### Data lines ###

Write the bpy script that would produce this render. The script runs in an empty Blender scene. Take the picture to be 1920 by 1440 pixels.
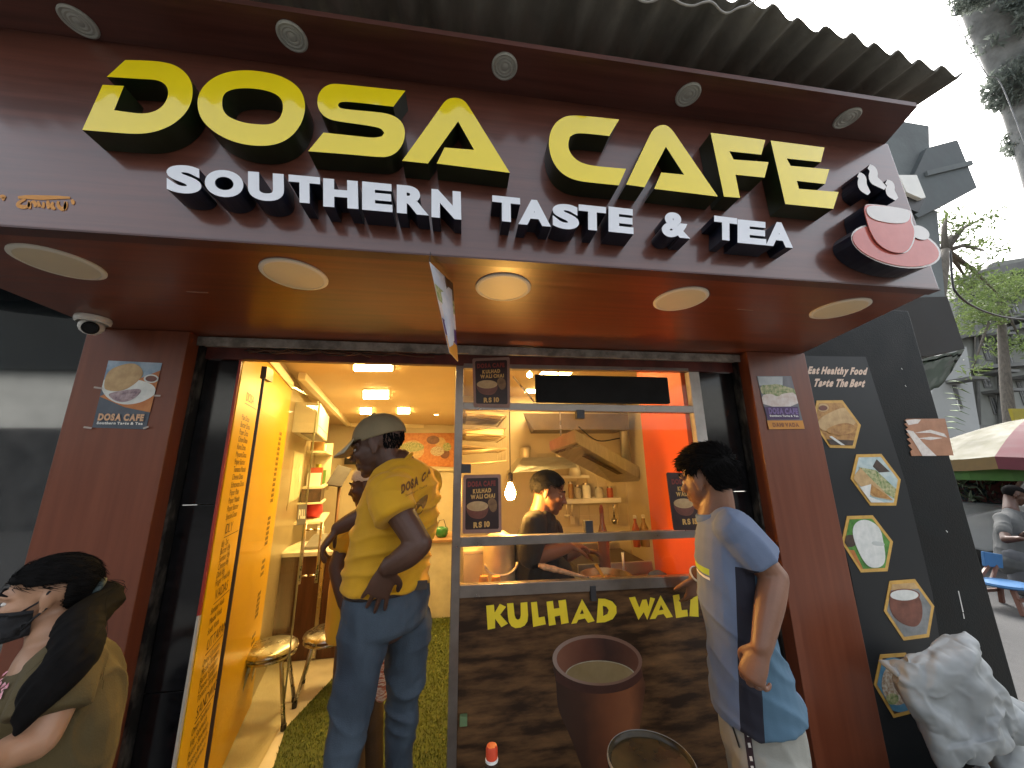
import bpy, bmesh, math, random
import numpy as np
from mathutils import Vector, Matrix, noise, geometry
from mathutils.bvhtree import BVHTree

random.seed(7); np.random.seed(7)
S = bpy.context.scene
COL = S.collection
R = math.radians

# ---------------------------------------------------------------- camera
CAMP = Vector((0.0, -1.75, 1.56))
F = 670.0                                   # focal length in pixels of the 1920 px wide photograph
YAW, PIT, ROL = R(8.2), R(13.05), R(-0.75)
fw = Vector((math.sin(YAW)*math.cos(PIT), math.cos(YAW)*math.cos(PIT), math.sin(PIT)))
rt = Vector((math.cos(YAW), -math.sin(YAW), 0)); up_ = rt.cross(fw)
RT = math.cos(ROL)*rt + math.sin(ROL)*up_
UP = -math.sin(ROL)*rt + math.cos(ROL)*up_
cd = bpy.data.cameras.new('camera'); cam = bpy.data.objects.new('camera', cd); COL.objects.link(cam)
m3 = Matrix((RT, UP, -fw)).transposed()
cam.matrix_world = Matrix.Translation(CAMP) @ m3.to_4x4()
cd.sensor_width = 36.0; cd.lens = F/1920*36.0; cd.clip_start = 0.02; cd.clip_end = 600
S.camera = cam

# ---------------------------------------------------------------- sky, sun, exposure
SUN_EL, SUN_AZ = R(48), R(42)              # azimuth from +Y towards +X
W = bpy.data.worlds.new('World'); S.world = W; W.use_nodes = True
nt = W.node_tree; nt.nodes.clear()
sky = nt.nodes.new('ShaderNodeTexSky'); sky.sky_type = 'NISHITA'; sky.sun_disc = False
sky.sun_elevation = SUN_EL; sky.sun_rotation = SUN_AZ; sky.air_density = 1.3; sky.dust_density = 6.0; sky.ozone_density = 1.0
hs = nt.nodes.new('ShaderNodeHueSaturation'); hs.inputs['Saturation'].default_value = 0.35
bg = nt.nodes.new('ShaderNodeBackground'); bg.inputs[1].default_value = 0.15
wo = nt.nodes.new('ShaderNodeOutputWorld')
nt.links.new(sky.outputs[0], hs.inputs['Color']); nt.links.new(hs.outputs[0], bg.inputs[0]); nt.links.new(bg.outputs[0], wo.inputs[0])
sl = bpy.data.lights.new('sun', 'SUN'); sl.energy = 0.8; sl.angle = R(30); sl.color = (1, 0.96, 0.9)
so = bpy.data.objects.new('sun', sl); COL.objects.link(so)
sd = Vector((math.sin(SUN_AZ)*math.cos(SUN_EL), math.cos(SUN_AZ)*math.cos(SUN_EL), math.sin(SUN_EL)))
so.rotation_euler = sd.to_track_quat('Z', 'Y').to_euler(); so.location = sd*30
S.view_settings.view_transform = 'Standard'; S.view_settings.look = 'None'
S.view_settings.gamma = 1; S.view_settings.use_curve_mapping = False
S.view_settings.exposure = 1.68
S.render.engine = 'CYCLES'
S.cycles.max_bounces = 8; S.cycles.transparent_max_bounces = 12; S.cycles.use_denoising = True
S.cycles.sample_clamp_indirect = 6

# ---------------------------------------------------------------- helpers
def U(px, py, x=None, y=None, z=None):
    "point of the place seen at photograph pixel (px,py) on the plane x=, y= or z="
    d = fw + RT*((px-960)/F) - UP*((py-720)/F)
    if y is not None: t = (y-CAMP.y)/d.y
    elif z is not None: t = (z-CAMP.z)/d.z
    else: t = (x-CAMP.x)/d.x
    return CAMP + d*t

def tag(o, label=None, cat=None, group=None, kind=None):
    if label: o['label'] = label
    if cat: o['category'] = cat
    if group: o['group'] = group
    if kind: o['kind'] = kind
    return o

def empty(name, loc, label=None, cat=None, group=None):
    o = bpy.data.objects.new(name, None); COL.objects.link(o); o.location = loc; o.empty_display_size = .1
    return tag(o, label, cat, group)

def wloc(o):
    v = Vector(o.location)
    while o.parent: o = o.parent; v = v + Vector(o.location)
    return v

def link(name, me, mat, parent=None, smooth=False):
    "one mesh object with its origin at the foot of its box; the mesh comes in world coordinates"
    n = len(me.vertices)
    co = np.empty(n*3, 'f'); me.vertices.foreach_get('co', co); co = co.reshape(-1, 3)
    lo, hi = co.min(0), co.max(0)
    org = np.array([(lo[0]+hi[0])/2, (lo[1]+hi[1])/2, lo[2]], 'f')
    me.vertices.foreach_set('co', (co-org).ravel())
    o = bpy.data.objects.new(name, me); COL.objects.link(o)
    if mat is not None:
        for mm in (mat if isinstance(mat, (list, tuple)) else [mat]): me.materials.append(mm)
    loc = Vector(org.tolist())
    if parent is not None:
        o.parent = parent; loc = loc - wloc(parent)
    o.location = loc
    if smooth: me.polygons.foreach_set('use_smooth', [True]*len(me.polygons))
    me.update()
    return o

def mk(name, v, f, mat, parent=None, smooth=False, fmi=None):
    me = bpy.data.meshes.new(name); me.from_pydata([tuple(p) for p in v], [], f)
    if fmi is not None: me.polygons.foreach_set('material_index', fmi)
    bm = bmesh.new(); bm.from_mesh(me); bmesh.ops.recalc_face_normals(bm, faces=bm.faces); bm.to_mesh(me); bm.free()
    return link(name, me, mat, parent, smooth)

class MB:
    "collects pieces into one mesh"
    def __init__(s): s.v = []; s.f = []; s.m = []
    def add(s, v, f, mi=0):
        o = len(s.v); s.v += [Vector(p) for p in v]; s.f += [[i+o for i in q] for q in f]; s.m += [mi]*len(f); return s
    def box(s, a, b, mi=0):
        (x0, y0, z0), (x1, y1, z1) = a, b
        x0, x1 = sorted((x0, x1)); y0, y1 = sorted((y0, y1)); z0, z1 = sorted((z0, z1))
        return s.hexa([(x0,y0,z0),(x1,y0,z0),(x1,y1,z0),(x0,y1,z0)], [(x0,y0,z1),(x1,y0,z1),(x1,y1,z1),(x0,y1,z1)], mi)
    def hexa(s, lo, hi, mi=0):
        n = len(lo)
        return s.add(list(lo)+list(hi), [list(range(n))[::-1], list(range(n, 2*n))] + [[i, (i+1) % n, n+(i+1) % n, n+i] for i in range(n)], mi)
    def beam(s, p, q, w, h, upv=(0,0,1), mi=0):
        p, q = Vector(p), Vector(q); d = (q-p).normalized(); sd = d.cross(Vector(upv)).normalized()*w/2; u = sd.cross(d).normalized()*h/2
        return s.hexa([p-sd-u, p+sd-u, p+sd+u, p-sd+u], [q-sd-u, q+sd-u, q+sd+u, q-sd+u], mi)
    def tube(s, pts, r, n=8, cap=True, mi=0):
        pts = [Vector(p) for p in pts]; rr = r if isinstance(r, (list, tuple)) else [r]*len(pts)
        ref = Vector((0.13, 0.31, 0.94)); rings = []
        for i, p in enumerate(pts):
            d = (pts[min(i+1, len(pts)-1)]-pts[max(i-1, 0)]).normalized()
            a = d.cross(ref)
            if a.length < .05: a = d.cross(Vector((1, 0, 0)))
            a.normalize(); b = d.cross(a); ref = b.cross(d) if i == 0 else ref
            rings.append([p+(a*math.cos(t*2*math.pi/n)+b*math.sin(t*2*math.pi/n))*rr[i] for t in range(n)])
        v = [q for g in rings for q in g]; f = []
        for i in range(len(pts)-1):
            for t in range(n): f.append([i*n+t, i*n+(t+1) % n, (i+1)*n+(t+1) % n, (i+1)*n+t])
        if cap: f += [list(range(n))[::-1], [(len(pts)-1)*n+t for t in range(n)]]
        return s.add(v, f, mi)
    def lathe(s, prof, c, n=24, axis=(0,0,1), mi=0, sx=1.0):
        ax = Vector(axis).normalized(); a = ax.orthogonal().normalized(); b = ax.cross(a); c = Vector(c)
        v = [c+ax*h+(a*math.cos(t*2*math.pi/n)*sx+b*math.sin(t*2*math.pi/n))*r for r, h in prof for t in range(n)]
        f = [[i*n+t, i*n+(t+1) % n, (i+1)*n+(t+1) % n, (i+1)*n+t] for i in range(len(prof)-1) for t in range(n)]
        ring = prof[0][0] > 1e-6 and prof[-1][0] > 1e-6
        if prof[0][0] > 1e-6 and not ring: f.append(list(range(n))[::-1])
        if prof[-1][0] > 1e-6 and not ring: f.append([(len(prof)-1)*n+t for t in range(n)])
        return s.add(v, f, mi)
    def build(s, name, mat, parent=None, smooth=False, bevel=0, auto=None):
        me = bpy.data.meshes.new(name); me.from_pydata([tuple(p) for p in s.v], [], s.f)
        if any(s.m): me.polygons.foreach_set('material_index', s.m)
        bm = bmesh.new(); bm.from_mesh(me)
        bmesh.ops.remove_doubles(bm, verts=bm.verts, dist=1e-6)
        bmesh.ops.recalc_face_normals(bm, faces=bm.faces)
        if bevel:
            ed = [e for e in bm.edges if len(e.link_faces) == 2 and e.calc_face_angle(0) > .5]
            bmesh.ops.bevel(bm, geom=ed, offset=bevel, segments=2, profile=.6, affect='EDGES', clamp_overlap=True)
        if auto is not None:
            for fc in bm.faces: fc.smooth = True
            for e in bm.edges:
                if len(e.link_faces) == 2 and e.calc_face_angle(0) > auto: e.smooth = False
        bm.to_mesh(me); bm.free()
        return link(name, me, mat, parent, smooth)

def box(name, a, b, mat, parent=None, bevel=0): return MB().box(a, b).build(name, mat, parent, bevel=bevel)

# ---- flat shapes and solids from outlines
def tess(loops):
    t = geometry.tessellate_polygon([[Vector((p[0], p[1], 0)) for p in l] for l in loops])
    return [p for l in loops for p in l], [list(x) for x in t]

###

→ Goal: Print the data above verbatim from the first line through the line holding "S.camera = cam", leaving every picture out.

→ Expected answer:
Write the bpy script that would produce this render. The script runs in an empty Blender scene. Take the picture to be 1920 by 1440 pixels.
import bpy, bmesh, math, random
import numpy as np
from mathutils import Vector, Matrix, noise, geometry
from mathutils.bvhtree import BVHTree

random.seed(7); np.random.seed(7)
S = bpy.context.scene
COL = S.collection
R = math.radians

# ---------------------------------------------------------------- camera
CAMP = Vector((0.0, -1.75, 1.56))
F = 670.0                                   # focal length in pixels of the 1920 px wide photograph
YAW, PIT, ROL = R(8.2), R(13.05), R(-0.75)
fw = Vector((math.sin(YAW)*math.cos(PIT), math.cos(YAW)*math.cos(PIT), math.sin(PIT)))
rt = Vector((math.cos(YAW), -math.sin(YAW), 0)); up_ = rt.cross(fw)
RT = math.cos(ROL)*rt + math.sin(ROL)*up_
UP = -math.sin(ROL)*rt + math.cos(ROL)*up_
cd = bpy.data.cameras.new('camera'); cam = bpy.data.objects.new('camera', cd); COL.objects.link(cam)
m3 = Matrix((RT, UP, -fw)).transposed()
cam.matrix_world = Matrix.Translation(CAMP) @ m3.to_4x4()
cd.sensor_width = 36.0; cd.lens = F/1920*36.0; cd.clip_start = 0.02; cd.clip_end = 600
S.camera = cam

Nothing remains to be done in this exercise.